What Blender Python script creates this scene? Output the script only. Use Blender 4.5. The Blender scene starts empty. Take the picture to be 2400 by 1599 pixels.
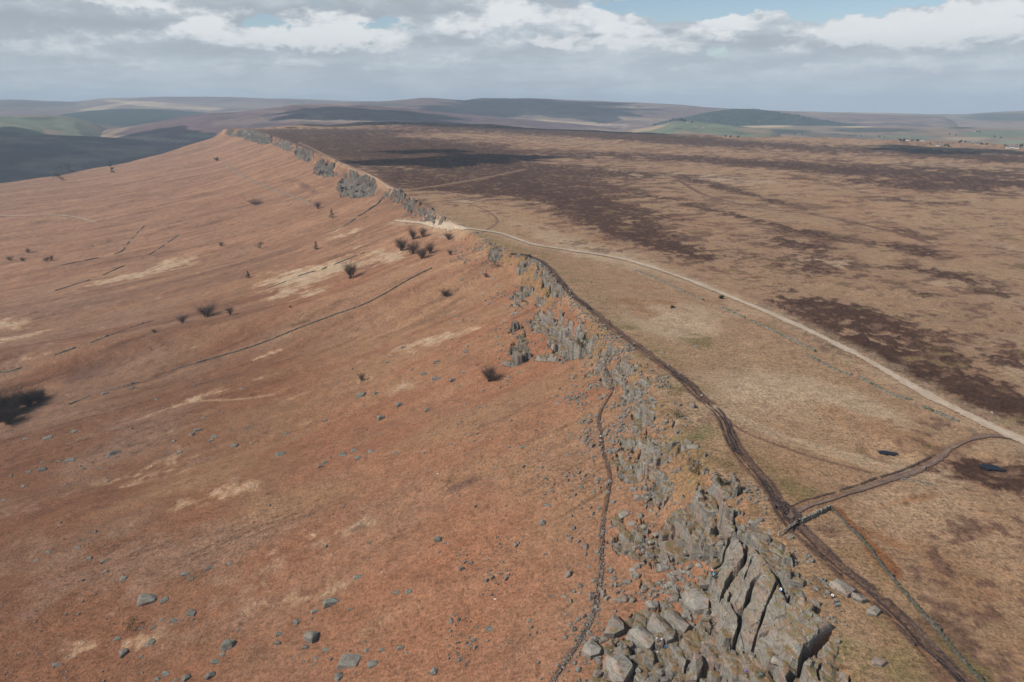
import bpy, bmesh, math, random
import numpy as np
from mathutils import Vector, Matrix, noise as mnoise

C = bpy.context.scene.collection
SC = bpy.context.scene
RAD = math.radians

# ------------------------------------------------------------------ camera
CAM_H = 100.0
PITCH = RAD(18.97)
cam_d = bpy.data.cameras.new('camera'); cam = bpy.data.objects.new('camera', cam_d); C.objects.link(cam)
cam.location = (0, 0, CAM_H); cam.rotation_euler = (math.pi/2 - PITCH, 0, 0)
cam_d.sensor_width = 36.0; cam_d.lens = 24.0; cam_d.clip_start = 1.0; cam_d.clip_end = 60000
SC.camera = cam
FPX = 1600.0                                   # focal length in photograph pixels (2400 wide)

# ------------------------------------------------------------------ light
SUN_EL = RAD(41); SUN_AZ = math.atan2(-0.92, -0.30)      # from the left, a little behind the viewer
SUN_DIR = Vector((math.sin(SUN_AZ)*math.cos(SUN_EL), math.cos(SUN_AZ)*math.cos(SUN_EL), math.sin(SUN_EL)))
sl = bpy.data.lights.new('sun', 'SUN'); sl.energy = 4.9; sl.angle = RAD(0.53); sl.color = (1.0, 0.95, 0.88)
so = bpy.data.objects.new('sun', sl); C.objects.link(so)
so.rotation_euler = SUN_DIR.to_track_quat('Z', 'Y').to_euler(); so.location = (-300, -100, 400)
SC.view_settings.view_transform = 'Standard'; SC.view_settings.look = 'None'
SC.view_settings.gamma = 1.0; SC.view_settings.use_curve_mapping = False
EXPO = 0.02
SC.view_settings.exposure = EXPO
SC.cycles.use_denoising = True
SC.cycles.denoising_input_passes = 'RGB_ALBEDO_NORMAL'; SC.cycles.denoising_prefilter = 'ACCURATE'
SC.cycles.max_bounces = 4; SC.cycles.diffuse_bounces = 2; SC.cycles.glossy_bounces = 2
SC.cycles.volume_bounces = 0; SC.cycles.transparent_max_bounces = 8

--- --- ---

### Exercise:
Write out each line of the data exactly; the images should be left out.

### Answer to this problem:
What Blender Python script creates this scene? Output the script only. Use Blender 4.5. The Blender scene starts empty. Take the picture to be 2400 by 1599 pixels.
import bpy, bmesh, math, random
import numpy as np
from mathutils import Vector, Matrix, noise as mnoise

C = bpy.context.scene.collection
SC = bpy.context.scene
RAD = math.radians

# ------------------------------------------------------------------ camera
CAM_H = 100.0
PITCH = RAD(18.97)
cam_d = bpy.data.cameras.new('camera'); cam = bpy.data.objects.new('camera', cam_d); C.objects.link(cam)
cam.location = (0, 0, CAM_H); cam.rotation_euler = (math.pi/2 - PITCH, 0, 0)
cam_d.sensor_width = 36.0; cam_d.lens = 24.0; cam_d.clip_start = 1.0; cam_d.clip_end = 60000
SC.camera = cam
FPX = 1600.0                                   # focal length in photograph pixels (2400 wide)

# ------------------------------------------------------------------ light
SUN_EL = RAD(41); SUN_AZ = math.atan2(-0.92, -0.30)      # from the left, a little behind the viewer
SUN_DIR = Vector((math.sin(SUN_AZ)*math.cos(SUN_EL), math.cos(SUN_AZ)*math.cos(SUN_EL), math.sin(SUN_EL)))
sl = bpy.data.lights.new('sun', 'SUN'); sl.energy = 4.9; sl.angle = RAD(0.53); sl.color = (1.0, 0.95, 0.88)
so = bpy.data.objects.new('sun', sl); C.objects.link(so)
so.rotation_euler = SUN_DIR.to_track_quat('Z', 'Y').to_euler(); so.location = (-300, -100, 400)
SC.view_settings.view_transform = 'Standard'; SC.view_settings.look = 'None'
SC.view_settings.gamma = 1.0; SC.view_settings.use_curve_mapping = False
EXPO = 0.02
SC.view_settings.exposure = EXPO
SC.cycles.use_denoising = True
SC.cycles.denoising_input_passes = 'RGB_ALBEDO_NORMAL'; SC.cycles.denoising_prefilter = 'ACCURATE'
SC.cycles.max_bounces = 4; SC.cycles.diffuse_bounces = 2; SC.cycles.glossy_bounces = 2
SC.cycles.volume_bounces = 0; SC.cycles.transparent_max_bounces = 8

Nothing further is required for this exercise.